1. Há muito tempo que a “Operação Marquês” deixou de ser o “caso Sócrates” para se constituir naquilo que é verdadeiramente: o processo de uma época. Está para a relação política-mundo financeiro como o processo da Casa Pia esteve para os costumes. É por isso, entre outras razões, que não perco tempo excessivo a acompanhar os esforços individuais do ex-primeiro-ministro, já numa dimensão trágico-cómica, para aproximar a sua realidade daquela que serviu de pano de fundo a um outro livro que ele nunca poderia escrever nem sequer encomendar: “O Processo”, de Franz Kafka.

Alguém lhe deveria dizer, aliás, que Joseph K. é produto do talento do seu autor-criador e que ele, José Sócrates, é apenas uma alegoria de feira com que o País expia os seus pecados. Estes (os pecados) são muitos e têm nomes próprios bem mais importantes do que o antigo líder de quem o PS agora se envergonha e afasta.

2. Também não me centro em Ivo Rosa nem na candura que ele demonstra ao considerar credíveis os depoimentos de pessoas que foram, objetivamente, amanuenses de Sócrates, como Armando Vara, Mário Lino, Carlos Santos Ferreira e Paulo Campos, entre outros. Melhores dias virão, certamente, para a procura da verdade factual neste caso.

Aquilo que me interessa relevar no funcionamento da sociedade portuguesa é a conivência legislativa com tudo aquilo que se está a passar. Os deputados, pela inação, são hoje parte do problema e responsáveis pelo clima de promiscuidade que atravessa os grupos parlamentares e não permite coisas tão simples como aquelas que António José Seguro, enquanto secretário-geral do PS, propunha há dez anos:

– Considerar como crime declarações falsas ou ausência de declarações sobre rendimentos e património dos políticos e de altos cargos públicos;

– Congelar a favor do Estado os rendimentos e património sem justificação e avançar com investigação criminal pelo MP.

Como sabemos, nada foi feito. Nem nas áreas citadas (e vejam como elas se aplicariam na Operação Marquês…) nem em muitas outras. A corrupção continua a roubar a economia nacional, a minar o regime e a abrir espaço ao populismo.

3. Um Plano Nacional de Combate à Corrupção, no qual ninguém parece ter muita esperança, irá brevemente começar a ser debatido, com certeza sem pressa, na Assembleia da República. Esses trabalhos serão, como sempre, seguidos de perto pela competência dos grandes escritórios de advogados, muito mais apetrechados para preverem o futuro, e o acautelarem, do que a maioria dos voluntariosos deputados que sobram da fatia que fecha os olhos e colabora no festim do regime.
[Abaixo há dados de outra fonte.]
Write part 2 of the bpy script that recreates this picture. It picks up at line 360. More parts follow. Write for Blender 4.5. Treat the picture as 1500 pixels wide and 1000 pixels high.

Não tenhamos dúvidas: mantendo o essencial da Lei, não combatendo o enriquecimento ilícito, enfraquecendo os meios da investigação, continuando a confundir Estado com o partido de turno, os processos suceder-se-ão.

Salgado, Granadeiro, Bava e Sócrates serão substituídos por outros nomes, que já devem estar em gestação, e daqui a outra década teremos folhetins idênticos, estaremos a ser confrontados com a aplicação do dinheiro europeu e abrir a boca de espanto com a desfaçatez de como tudo se combina a céu aberto.